To avoid that, Brian and Brittany Klems asked friends and co-workers what they were giving their kids.

The Klems, who have three daughters and live in Cincinnati, settled on giving their 6-year-old daughter Ella $5 for the first tooth that fell out, and $1 for any others.

They say that $5 was enough without going overboard. They didn’t want other families to think they were giving too much.

Then Ella found out that one of her friends received $20 for a tooth.

‘‘I told her that the Tooth Fairy has only so much money for every night, and that’s how she decides to split up the money,’’ says Brian Klems, 34, a parenting blogger and author of ‘‘Oh Boy, You’re Having a Girl: A Dad’s Survival Guide to Raising Daughters.’’

Confused about what to give?

Ask other parents what they’re giving, says Jason Alderman, a senior director of financial education at Visa. That can at least get you in the ballpark of what your kids’ friends are getting, he says. Alderman gave his two kids $1 a tooth.

‘‘I think we were on the cheap side,’’ he says. Other families gave about $5 a tooth. One family gave their kid an antique typewriter. ‘‘I have no idea how they got that to fit under the pillow,’’ he laughs.

As part of the company’s personal finance education program, Visa offers a downloadable Tooth Fairy Calculator app that will give you an idea of how much parents in your age group, income bracket, and education level are giving their kids, says Alderman.

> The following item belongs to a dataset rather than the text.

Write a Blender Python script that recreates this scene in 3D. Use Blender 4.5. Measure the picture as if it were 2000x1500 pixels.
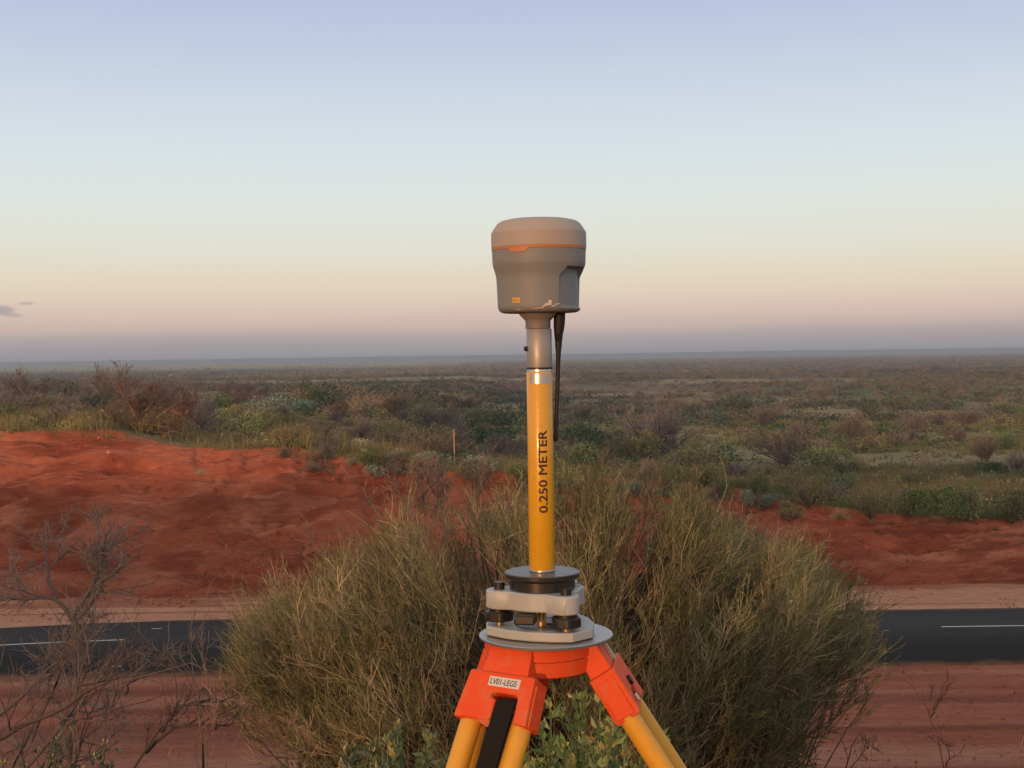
import bpy, bmesh, math, random
import numpy as np
from mathutils import Vector, Matrix

for o in list(bpy.data.objects):
    bpy.data.objects.remove(o, do_unlink=True)
scene = bpy.context.scene
col = scene.collection
R = math.radians
PI = math.pi

# ------------------------------------------------------------------ camera
F = 2550.0                      # focal length in pixels of the 2000 px wide frame
PITCH, ROLL = R(-1.3), R(0.80)
cam_d = bpy.data.cameras.new('camera')
cam_d.sensor_width = 36; cam_d.lens = F / 2000 * 36
cam_d.clip_start = 0.05; cam_d.clip_end = 30000
cam = bpy.data.objects.new('camera', cam_d); col.objects.link(cam)
CM = (Matrix.Rotation(PI / 2 + PITCH, 4, 'X') @ Matrix.Rotation(-ROLL, 4, 'Z'))
cam.matrix_world = CM
cam_d.dof.use_dof = False
scene.camera = cam

def ray(px, py):
    return CM.to_3x3() @ Vector(((px - 1000) / F, (750 - py) / F, -1))
def at(px, py, Y):
    """the point at forward distance Y seen in pixel px, py of the 2000x1500 frame"""
    v = ray(px, py)
    return v * (Y / v.y)

# ------------------------------------------------------------------ sky and sun
SUN_EL, SUN_AZ = 3.5, -24.0      # sun behind the camera, a little to the left (degrees)
def lin(*c):
    return tuple(((v / 255) / 12.92 if v / 255 <= .04045 else ((v / 255 + .055) / 1.055) ** 2.4) for v in c)
w = bpy.data.worlds.new("World"); scene.world = w; w.use_nodes = True
nt = w.node_tree; N = nt.nodes; L = nt.links; N.clear()
out = N.new('ShaderNodeOutputWorld'); bg = N.new('ShaderNodeBackground'); L.new(bg.outputs[0], out.inputs[0])
tc = N.new('ShaderNodeTexCoord'); sep = N.new('ShaderNodeSeparateXYZ'); L.new(tc.outputs['Generated'], sep.inputs[0])
# very faint, wide unevenness of the air so that the bands are not ruler straight
mp0 = N.new('ShaderNodeMapping'); mp0.inputs['Scale'].default_value = (3, 3, 26); L.new(tc.outputs['Generated'], mp0.inputs[0])
nz0 = N.new('ShaderNodeTexNoise'); nz0.inputs['Scale'].default_value = 1.6; nz0.inputs['Detail'].default_value = 5; L.new(mp0.outputs[0], nz0.inputs[0])
sub0 = N.new('ShaderNodeMath'); sub0.operation = 'MULTIPLY_ADD'; L.new(nz0.outputs['Fac'], sub0.inputs[0])
sub0.inputs[1].default_value = .010; sub0.inputs[2].default_value = -.005
add0 = N.new('ShaderNodeMath'); L.new(sep.outputs[2], add0.inputs[0]); L.new(sub0.outputs[0], add0.inputs[1])
mr = N.new('ShaderNodeMapRange'); L.new(add0.outputs[0], mr.inputs[0])
mr.inputs[1].default_value = -.02; mr.inputs[2].default_value = .58
ramp = N.new('ShaderNodeValToRGB'); L.new(mr.outputs[0], ramp.inputs[0]); ramp.color_ramp.interpolation = 'EASE'
ramp.color_ramp.interpolation = 'LINEAR'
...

The newly updated app is available for iPhones and iPads on iTunes, and the calculator is available on the Facebook apps page.

‘‘While more money is exciting news for children, parents should take this opportunity to talk saving and smart money habits with their kids and have the same talk with a perhaps overgenerous Tooth Fairy,’’ says Nat Sillin, who runs Visa’s financial education program in the United States.

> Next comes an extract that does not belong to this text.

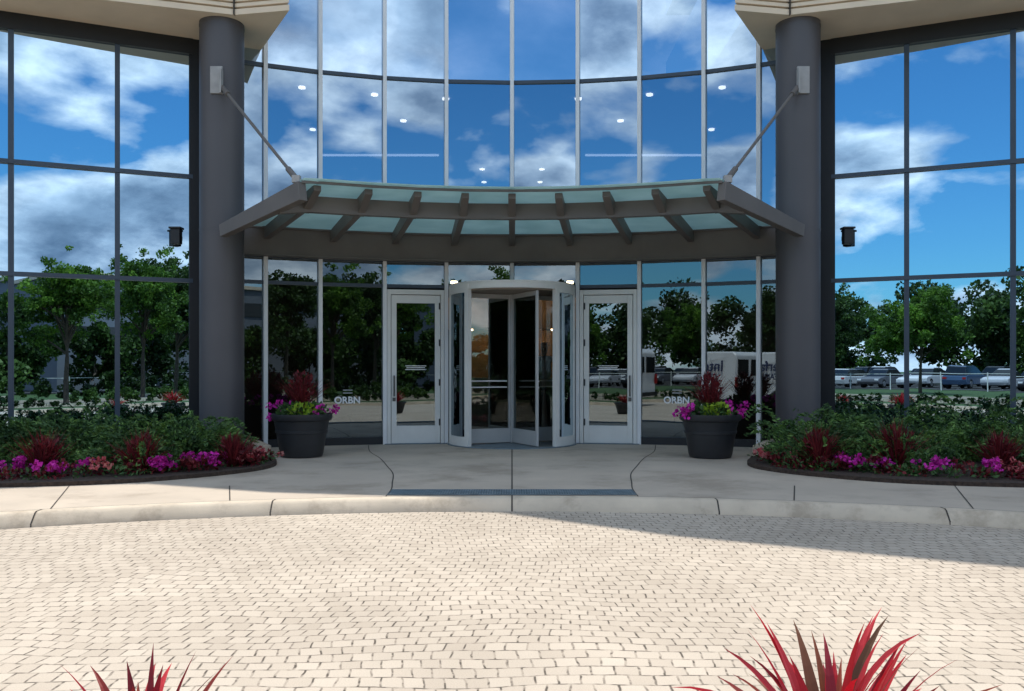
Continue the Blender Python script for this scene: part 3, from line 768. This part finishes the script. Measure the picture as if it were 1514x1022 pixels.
skin('hair',[(0,.03,1.66,.082,.085),(0,.01,1.74,.075,.08)],[(0,1)],noisy('hair',(.03,.02,.015),.7,.1))
for s in(-1,1):
    p=(s*.24,-.10,.92); pts=[(*p,.03),(s*.235,-.13,.85,.036,.018)]; ed=[(0,1)]
    for k in range(4):
        b0=len(pts); x=s*.235+(k-1.5)*.019; L=[.07,.08,.075,.06][k]
        pts+=[(x,-.145,.81,.0085),(x,-.155,.81-L*.55,.008),(x,-.15,.81-L,.007)]; ed+=[(1,b0),(b0,b0+1),(b0+1,b0+2)]
    b0=len(pts); pts+=[(s*.235-s*.04,-.14,.84,.010),(s*.235-s*.05,-.155,.80,.009)]; ed+=[(1,b0),(b0,b0+1)]
    skin('hand',pts,ed,M_skin,0,1)
PE.location=(.62,16.9,.01)

# ------------------------------------------------------------ world, sun, camera
W=bpy.data.worlds.new('World'); S.world=W; W.use_nodes=True; nt=W.node_tree; L=nt.links
bg=nt.nodes['Background']; bg.inputs['Strength'].default_value=.15
sv=Vector((.353*.375,.935*.375,.927))   # towards sun
sky=N(nt,'ShaderNodeTexSky',sky_type='NISHITA'); sky.sun_disc=False; sky.sun_elevation=math.asin(.927); sky.sun_rotation=math.atan2(sv.x,sv.y)
sky.air_density=1.2; sky.dust_density=.3; sky.ozone_density=2.5
tint=N(nt,'ShaderNodeMix',data_type='RGBA',blend_type='MULTIPLY'); tint.inputs[0].default_value=1; L.new(sky.outputs[0],tint.inputs[6]); tint.inputs[7].default_value=(.40,.88,1.18,1)
tc=N(nt,'ShaderNodeTexCoord'); sp=N(nt,'ShaderNodeSeparateXYZ'); L.new(tc.outputs['Generated'],sp.inputs[0])
mz=N(nt,'ShaderNodeMath',operation='MAXIMUM'); mz.inputs[1].default_value=0; L.new(sp.outputs['Z'],mz.inputs[0])
az=N(nt,'ShaderNodeMath',operation='ADD'); az.inputs[1].default_value=.38; L.new(mz.outputs[0],az.inputs[0])
dv=N(nt,'ShaderNodeVectorMath',operation='DIVIDE'); cb=N(nt,'ShaderNodeCombineXYZ')
for k in 'XYZ': L.new(az.outputs[0],cb.inputs[k])
L.new(tc.outputs['Generated'],dv.inputs[0]); L.new(cb.outputs[0],dv.inputs[1])
mp=N(nt,'ShaderNodeMapping'); mp.inputs['Location'].default_value=(3.1,1.7,0); L.new(dv.outputs[0],mp.inputs[0])
c1=N(nt,'ShaderNodeTexNoise'); c1.inputs['Scale'].default_value=2.2; c1.inputs['Detail'].default_value=10; c1.inputs['Roughness'].default_value=.50; c1.inputs['Distortion'].default_value=.2
L.new(mp.outputs[0],c1.inputs['Vector'])
# a clear gap in the clouds in one part of the sky
dt=N(nt,'ShaderNodeVectorMath',operation='DOT_PRODUCT'); dt.inputs[1].default_value=(0,-.915,.403); L.new(tc.outputs['Generated'],dt.inputs[0])
gp=N(nt,'ShaderNodeMapRange'); gp.inputs['From Min'].default_value=.978; gp.inputs['From Max'].default_value=.998; gp.inputs['To Min'].default_value=0; gp.inputs['To Max'].default_value=.15; L.new(dt.outputs['Value'],gp.inputs[0])
c1s=N(nt,'ShaderNodeMath',operation='SUBTRACT'); L.new(c1.outputs['Fac'],c1s.inputs[0]); L.new(gp.outputs[0],c1s.inputs[1])
msk=ramp(nt,[(.425,(0,0,0)),(.46,(.35,.35,.35)),(.505,(1,1,1))]); L.new(c1s.outputs[0],msk.inputs[0])
cc=ramp(nt,[(.45,(9.5,9.8,10.2)),(.52,(8.2,8.9,9.8)),(.58,(4.6,5.6,6.9)),(.64,(2.5,3.4,4.6)),(.73,(1.6,2.3,3.3))]); L.new(c1s.outputs[0],cc.inputs[0])
c2=N(nt,'ShaderNodeTexNoise'); c2.inputs['Scale'].default_value=3.6; c2.inputs['Detail'].default_value=8; c2.inputs['Roughness'].default_value=.6
L.new(mp.outputs[0],c2.inputs['Vector'])
r2=ramp(nt,[(.38,(.48,.55,.63)),(.60,(1.4,1.36,1.3))]); L.new(c2.outputs['Fac'],r2.inputs[0])
cm=N(nt,'ShaderNodeMix',data_type='RGBA',blend_type='MULTIPLY'); cm.inputs[0].default_value=1; L.new(cc.outputs[0],cm.inputs[6]); L.new(r2.outputs[0],cm.inputs[7])
mx=N(nt,'ShaderNodeMix',data_type='RGBA'); L.new(msk.outputs[0],mx.inputs[0]); L.new(tint.outputs[2],mx.inputs[6]); L.new(cm.outputs[2],mx.inputs[7])
L.new(mx.outputs[2],bg.inputs['Color'])
sd=bpy.data.lights.new('sun','SUN'); sd.energy=4.6; sd.angle=R_(.5); sd.color=(1,.95,.87)
so=bpy.data.objects.new('sun',sd); COL.objects.link(so); so.rotation_euler=(-sv).to_track_quat('-Z','Y').to_euler(); so.location=(5,30,40)
cd=bpy.data.cameras.new('camera'); cam=bpy.data.objects.new('camera',cd); COL.objects.link(cam)
cam.location=(0,0,1.2); cam.rotation_euler=(R_(90),0,0); cd.sensor_width=36; cd.lens=36*1300/1514; cd.shift_y=37/1514; cd.clip_start=.05; cd.clip_end=2000
S.camera=cam
S.view_settings.view_transform='Standard'; S.view_settings.look='None'; S.view_settings.exposure=0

How much kids are getting from the Tooth Fairy depends on where they live. Kids in the Northeast are getting the most, according to the Visa study, at $4.10 per tooth.

In the West and South, kids received $3.70 and $3.60 per tooth, respectively. Midwestern kids received the least, at $3.30 a tooth. About one-third of all parents surveyed say the Tooth Fairy left a dollar or less.

Then there are the heavy hitters.

After losing her first tooth, 5-year-old Caroline Ries found a $100 bill under her pillow, along with a brand new My Little Pony toothbrush and a tube of toothpaste.

But there was a catch.

Her mother, Nina Ries, also left a note saying that the $100 had to go straight to Caroline’s college fund.

The Tooth Fairy would give her another $20 to spend anyway she likes if she brushes her teeth every day after lunch for a month.

She did, and 30 days later Caroline found $20 under her pillow.

Ries, a 39-year-old lawyer and owner of Ries Law Group in Santa Monica, Calif., says that $120 is a lot to give, but she believes that she is teaching her daughter that education and taking care of your teeth are important.

Ries says her friends give their kids about $20 a tooth.

That’s way more than the $1 Ries used to get for losing her teeth as a child.

‘‘It’s incredible inflation,’’ she says.

Visa randomly sampled 3,000 households by phone in July.

The survey results are based on the 1,000 of those households that included a child under 13.